>>>

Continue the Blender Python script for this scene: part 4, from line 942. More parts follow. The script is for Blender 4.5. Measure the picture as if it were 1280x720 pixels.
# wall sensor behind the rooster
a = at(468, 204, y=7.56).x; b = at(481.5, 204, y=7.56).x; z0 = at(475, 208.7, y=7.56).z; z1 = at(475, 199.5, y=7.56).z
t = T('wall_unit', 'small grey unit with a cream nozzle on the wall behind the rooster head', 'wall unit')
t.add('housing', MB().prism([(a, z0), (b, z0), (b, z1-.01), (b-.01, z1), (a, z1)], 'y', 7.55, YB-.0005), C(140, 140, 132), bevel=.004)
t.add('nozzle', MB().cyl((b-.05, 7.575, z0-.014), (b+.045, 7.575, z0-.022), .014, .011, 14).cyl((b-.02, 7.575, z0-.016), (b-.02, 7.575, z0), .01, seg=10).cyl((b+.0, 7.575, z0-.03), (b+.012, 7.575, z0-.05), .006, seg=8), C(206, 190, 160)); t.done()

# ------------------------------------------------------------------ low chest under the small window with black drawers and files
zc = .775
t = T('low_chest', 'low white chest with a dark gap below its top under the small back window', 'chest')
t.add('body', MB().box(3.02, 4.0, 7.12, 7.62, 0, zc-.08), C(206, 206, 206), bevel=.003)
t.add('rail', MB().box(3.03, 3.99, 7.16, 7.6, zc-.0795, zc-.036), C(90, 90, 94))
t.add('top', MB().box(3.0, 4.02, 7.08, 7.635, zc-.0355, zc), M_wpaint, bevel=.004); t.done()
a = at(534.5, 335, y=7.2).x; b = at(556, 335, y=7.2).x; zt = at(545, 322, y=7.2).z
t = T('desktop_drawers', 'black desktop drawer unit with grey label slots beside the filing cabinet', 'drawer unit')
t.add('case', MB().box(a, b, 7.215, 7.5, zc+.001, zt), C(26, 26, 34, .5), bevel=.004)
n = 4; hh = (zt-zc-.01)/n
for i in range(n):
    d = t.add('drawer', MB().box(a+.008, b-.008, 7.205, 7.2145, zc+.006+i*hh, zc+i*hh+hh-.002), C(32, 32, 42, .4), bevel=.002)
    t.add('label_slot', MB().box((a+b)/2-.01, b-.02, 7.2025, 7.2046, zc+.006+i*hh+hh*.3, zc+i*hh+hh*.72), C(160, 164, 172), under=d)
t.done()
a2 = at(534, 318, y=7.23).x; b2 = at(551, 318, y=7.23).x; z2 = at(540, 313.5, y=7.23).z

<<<

#### Short exercise
Copy, please, exactly the lines that start at the first line of the data and end at the line containing "190, 160)); t.done()", both kept and no others.

#### Solution for this problem
Continue the Blender Python script for this scene: part 4, from line 942. More parts follow. The script is for Blender 4.5. Measure the picture as if it were 1280x720 pixels.
# wall sensor behind the rooster
a = at(468, 204, y=7.56).x; b = at(481.5, 204, y=7.56).x; z0 = at(475, 208.7, y=7.56).z; z1 = at(475, 199.5, y=7.56).z
t = T('wall_unit', 'small grey unit with a cream nozzle on the wall behind the rooster head', 'wall unit')
t.add('housing', MB().prism([(a, z0), (b, z0), (b, z1-.01), (b-.01, z1), (a, z1)], 'y', 7.55, YB-.0005), C(140, 140, 132), bevel=.004)
t.add('nozzle', MB().cyl((b-.05, 7.575, z0-.014), (b+.045, 7.575, z0-.022), .014, .011, 14).cyl((b-.02, 7.575, z0-.016), (b-.02, 7.575, z0), .01, seg=10).cyl((b+.0, 7.575, z0-.03), (b+.012, 7.575, z0-.05), .006, seg=8), C(206, 190, 160)); t.done()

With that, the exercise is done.